En terminant, je veux remercier le chef du gouvernement, le chef de
l'Opposition officielle et le chef du Parti québécois pour la
collaboration qu'ils ont manifestée. Je vous remercie également,
M. le Président, ainsi que le vice-président pour la grande
compréhension que vous avez manifestée durant cette session.

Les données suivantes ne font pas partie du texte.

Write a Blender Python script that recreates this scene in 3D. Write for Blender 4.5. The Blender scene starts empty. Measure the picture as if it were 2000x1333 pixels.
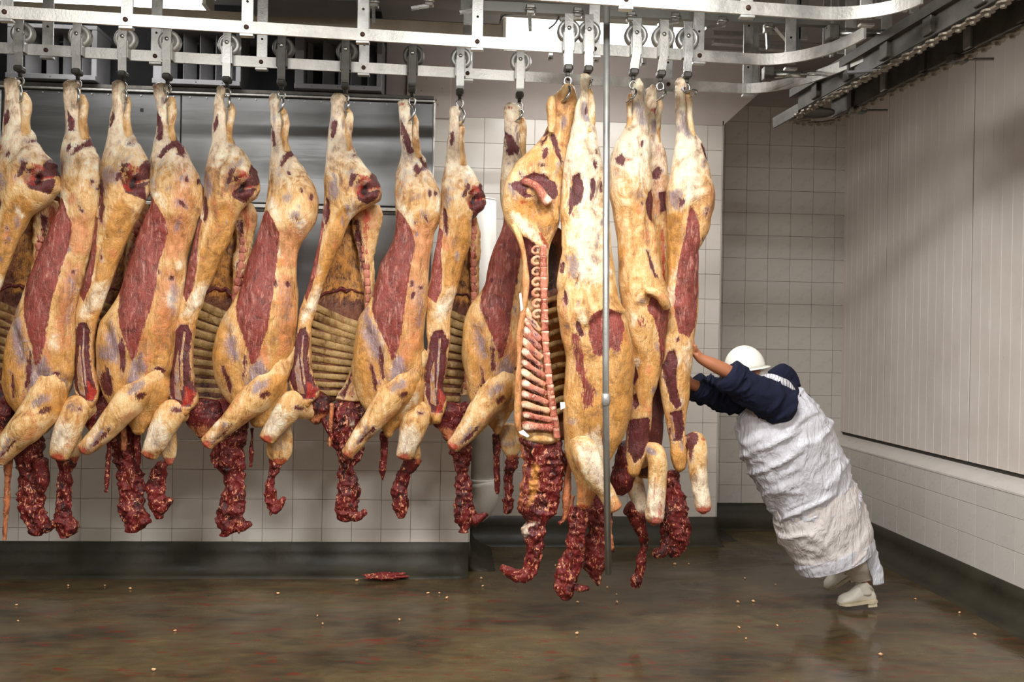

M. LAURIN: Dans mon existence, M. le Président, c'est la
troisième initiation que je connaisse. La première, je l'ai
connue lorsque je suis entré au cours classique; la deuxième, en
première année de médecine et chaque fois
l'expérience a été très douloureuse. On
m'étirait les membres d'une certaine façon mais, en même
temps, c'était une expérience fascinante parce que j'entrais dans
un monde nouveau où j'avais voulu entrer et où je
prévoyais de grandes satisfactions pour l'avenir. Cette
expérience a été la même, cette fois. J'ai
trouvé l'aventure assez douloureuse à certains égards et
à certains moments mais, par ailleurs, la fascination de tout ce monde,
ses coutumes et ses expériences provoquées en moi a
compensé largement pour les difficultés.
Notre parti avait dit, au cours de la campagne électorale,
à plusieurs reprises, que nous voulions entrer dans le système,
que nous voulions peut-être changer le système, d'une certaine
façon, mais à l'intérieur et c'est bien ce que nous avons
fait. Nous avons appris, à nos dépens parfois, que le
système avait ses mauvais, ses bons côtés, qu'il
était dur pour ceux qui voulaient le changer de l'intérieur, pour
ceux qui voulaient s'acclimater à lui. C'est une expérience qui a
été très agréable en même temps que difficile
pour nous.
Heureusement, M. le Président, nous avons eu dès le
début votre présence qui nous a adouci certains de ces moments et
nous vous en sommes très reconnaissants.
A la fin de cette session, je peux dire que les expériences que
nous avons faites ont été très fructueuses. Je pense, par
exemple, aux travaux en commission, Je pense aux discussions apropos de
certains projets de loi qui nous ont fait connaître des
compétences de tous les partis avec lesquels il était très
agréable de discuter. Nous avons appris beaucoup et, maintenant, en
même temps que Je remercie le chef du gouvernement, les chefs des
oppositions, pour paraphraser la parole d'un homme célèbre qui
vient à peine d'être prononcée par notre groupe: «
Fini le temps des discours, c'est le temps de l'action. »
M. BOURASSA: M. le Président, je voudrais simplement exprimer mon
accord avec ce qui a été dit par mes quatre
prédécesseurs, féliciter particulièrement tous les
collègues de cette Chambre pour le travail très constructif qui a
été fait et terminer en annonçant une bonne nouvelle, je
pense, aux employés sessionnels, c'est-à-dire leur assurer la
sécurité d'emploi jusqu'à la reprise de la session.
M. LE PRESIDENT: La sanction?
Sanction de bills
M. LAPORTE: Il y aura sanction de bills dans quelques minutes. J'imagine
que les représentants des quatre partis voudront bien être
présents chez le lieutenant-gouverneur.
M. LE PRESIDENT: Nous nous rendrons, dès l'ajournement, chez le
lieutenant-gouverneur, en compagnie des chefs de partis, pour une sanction de
projets de loi.
Ajournement
M. LE PRESIDENT: Madame, messieurs, chers collègues, merci de
votre collaboration. Vous m'avez rendu le travail très facile, du moins
depuis quelques Jours. Je ne vous souhaite pas de vous aguerrir d'ici l'automne
et essayons de connaître des jours fructueux et agréables
jusqu'à la reprise des travaux de la Chambre, le 27 octobre, à
trois heures de l'après-midi. Merci.